Ask that question again. I wanna make sure I answer it correctly, please.

Jesse Pytlak
Equity Research Analyst, Cormark Securities

Just kind of wondering if, if based on these, new behaviors and the delays, is it pretty uniform across all your customers, or is it really kind of dependent on who their own customers are?

Bill Di Nardo
CEO, Pivotree

You know, that's a really good question, because we've been plowing through our customer profiles and looking for similarities and differences. I, you know, I can think of now a few examples in discrete categories, whether it's B2B, B2C, you know, in a variety of different industries. I would actually say it's a fairly consistent behavior across all of them. Give you an example, Jesse. We, in our data business, with one of our biggest B2B, well-known, distributors, have had a consistent delivery over many years with them. We actually plowed through their data requirements that were expected to take a year. We completed them in about seven months. We did more than they expected. A lot of this has to do with our enabling technology. Project finished.

Then, you know, the team went to go and get budget to bring forward to continue moving through, and, you know, they got paused. They were told, "You know, you're gonna wait until the end of the quarter. You delivered this year's, and, you know, we're not looking for any more right now." They, they couldn't free the budget up. I think that, you know, as an example of we over-delivered in some areas, and, you know, our customers are excited about what we're doing, but they're still getting held back at upper levels around everybody's need and, and drive to improve profit. I think this has been a universal behavior change. In the industry, everybody is focused on bottom line, and it is changing people's buying patterns and behaviors across all industries.

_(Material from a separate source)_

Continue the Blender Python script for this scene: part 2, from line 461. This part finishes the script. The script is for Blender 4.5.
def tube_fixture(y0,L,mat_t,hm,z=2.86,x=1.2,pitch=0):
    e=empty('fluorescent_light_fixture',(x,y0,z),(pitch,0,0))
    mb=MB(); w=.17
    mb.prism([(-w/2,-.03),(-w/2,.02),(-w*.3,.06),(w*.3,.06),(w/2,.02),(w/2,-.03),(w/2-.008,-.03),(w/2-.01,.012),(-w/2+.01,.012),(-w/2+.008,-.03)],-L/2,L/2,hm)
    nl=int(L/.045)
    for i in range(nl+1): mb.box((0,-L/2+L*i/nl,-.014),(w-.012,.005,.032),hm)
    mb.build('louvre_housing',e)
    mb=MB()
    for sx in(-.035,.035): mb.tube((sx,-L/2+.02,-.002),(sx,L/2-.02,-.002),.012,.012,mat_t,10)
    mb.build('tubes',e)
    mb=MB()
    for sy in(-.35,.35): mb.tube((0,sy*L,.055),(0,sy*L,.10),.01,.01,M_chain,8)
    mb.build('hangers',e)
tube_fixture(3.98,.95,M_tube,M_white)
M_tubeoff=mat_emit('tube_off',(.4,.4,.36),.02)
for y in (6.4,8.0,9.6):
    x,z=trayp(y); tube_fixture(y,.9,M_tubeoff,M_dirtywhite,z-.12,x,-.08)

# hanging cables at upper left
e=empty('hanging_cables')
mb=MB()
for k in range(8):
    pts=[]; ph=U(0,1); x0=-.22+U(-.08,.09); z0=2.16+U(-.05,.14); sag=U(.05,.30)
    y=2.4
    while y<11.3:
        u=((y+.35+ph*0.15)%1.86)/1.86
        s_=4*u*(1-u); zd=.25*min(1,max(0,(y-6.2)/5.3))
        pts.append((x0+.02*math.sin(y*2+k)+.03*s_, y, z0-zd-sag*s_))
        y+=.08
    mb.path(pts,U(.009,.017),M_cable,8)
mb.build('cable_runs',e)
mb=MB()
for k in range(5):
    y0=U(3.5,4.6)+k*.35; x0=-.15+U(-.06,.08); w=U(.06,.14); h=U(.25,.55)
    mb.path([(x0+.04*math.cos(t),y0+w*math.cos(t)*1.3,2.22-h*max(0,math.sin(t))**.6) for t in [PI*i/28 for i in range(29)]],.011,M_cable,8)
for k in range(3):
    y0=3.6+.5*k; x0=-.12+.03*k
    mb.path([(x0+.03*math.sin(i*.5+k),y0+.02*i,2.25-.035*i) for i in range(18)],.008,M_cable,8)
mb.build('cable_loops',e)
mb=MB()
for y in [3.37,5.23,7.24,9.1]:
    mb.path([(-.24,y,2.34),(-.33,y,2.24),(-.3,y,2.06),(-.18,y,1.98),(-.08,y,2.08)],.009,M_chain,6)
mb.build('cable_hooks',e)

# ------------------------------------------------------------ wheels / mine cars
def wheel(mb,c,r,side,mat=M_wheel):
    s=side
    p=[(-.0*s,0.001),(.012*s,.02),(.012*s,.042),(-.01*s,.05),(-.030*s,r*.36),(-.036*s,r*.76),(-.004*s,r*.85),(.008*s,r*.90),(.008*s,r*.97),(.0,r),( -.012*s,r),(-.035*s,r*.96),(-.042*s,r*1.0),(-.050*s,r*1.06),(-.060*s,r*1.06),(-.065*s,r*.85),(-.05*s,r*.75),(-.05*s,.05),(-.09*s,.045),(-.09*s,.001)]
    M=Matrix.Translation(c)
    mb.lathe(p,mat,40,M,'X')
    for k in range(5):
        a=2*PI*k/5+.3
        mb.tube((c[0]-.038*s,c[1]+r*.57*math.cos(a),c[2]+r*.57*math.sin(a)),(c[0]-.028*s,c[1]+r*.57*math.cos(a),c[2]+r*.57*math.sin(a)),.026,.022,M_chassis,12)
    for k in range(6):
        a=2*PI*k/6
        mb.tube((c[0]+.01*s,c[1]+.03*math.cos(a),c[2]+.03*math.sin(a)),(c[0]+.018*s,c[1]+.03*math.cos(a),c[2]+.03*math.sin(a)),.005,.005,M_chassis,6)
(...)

I don't think anybody is not subject to a stronger profitability lens. You know, our take is, no, I don't think it's their end customer. I think it's, you know, who's in charge of budgets, and that's increasingly now CFOs on even technical decisions.

Jesse Pytlak
Equity Research Analyst, Cormark Securities

Okay. That's, that's interesting. Thank you.

Operator

Thanks, Jesse. Our next question is from John Shao at National Bank. Please go ahead, John.

John Shao
Analyst, National Bank Financial

Good morning, guys, and thanks for taking my questions. Regarding your ARR bookings this quarter, how much are they tied to the professional services customers, and how should we think about the future conversion from PS revenue to MS revenue?

Bill Di Nardo
CEO, Pivotree

Yeah, I think part of what you can't see in, in the numbers is some of the conversion is install base, and it's not gonna show up in big revenue and big bookings right now. Almost all of those product initiatives are linked to an existing customer taking a new service from us, like Control Tower. So you won't see that as quite as evident. The existing customer base is having a big impact on our ability to get our early-stage products getting used. It's a very strong link on, on leading indicators. Again, I can tell you just in one example, a customer's got five Control Tower installs, and they are looking at a 30x increase on the installation base in the coming months.

That was in a managed service and partially a professional service implementation that led to that. Strong linkage, in our opinion, John, and again, strong evidence that our initial strategy of use PS to get the customer, get them onto managed services and then product overlays. You know, it's never- it never happens as fast as we would like, but we are seeing evidence that that strategy is, in fact, working.

John Shao
Analyst, National Bank Financial

Okay. Thank you, Bill. One more questions. How should we think about your partner ecosystem at this point and any opportunity we can expect from that space?

Bill Di Nardo
CEO, Pivotree

I think that's a terrific question, and you saw us highlight a number of things that have, have started to happen, too. As we become more product-oriented, new channels are opening up for us. We've got a pretty strong relationship with AWS now. Our products are starting to move into their, their ecosystem and their marketplaces. We are developing joint go-to-market strategies with them. We're actually pulling some of our other ISV partners into a, a collective go-to-market, attacking certain verticals. It is changing the way we're trying to sell as well. Again, our history has relied heavily on our ISV partners bringing us into deals. We're now much more focused on changing that dynamic of identifying market needs and opportunities and going direct to them. I think it's gonna change the kind of partner relationships we have.

AWS is a really good example, but we're also in negotiations with a number of the large consulting firms who tend to have the kind of customers we're interested in, and now we have unique products to, you know, go to market with them. Early days, again, lots of try before you buy, lots of POCs with partners, and getting them better acquainted with the, our features and capabilities. I think this is the evolution. It's gonna take a little time before they're very productive for us, but we're seeing, you know, what you would expect to see in the early innings: interest, engagement, POCs, and trials together.

John Shao
Analyst, National Bank Financial

Okay. Thank you so much. I'll pass the line.

Bill Di Nardo
CEO, Pivotree

Thanks, John.

Operator

Thank you. I don't see any further questions, Bill. Just for the listeners on the call, if, if there's anybody that does have future questions for us, please, please contact us at investor@pivotree.com, and we'd be happy to get back to you. I'll turn it over to Bill to close.

Bill Di Nardo
CEO, Pivotree

Thank you again for joining our, our second quarter earnings call. Let us know your feedback after the call. We're always happy to continue improving what and how we report, and we really look forward to bringing forward our some good news in Q3, and we'll see everybody then. Be well.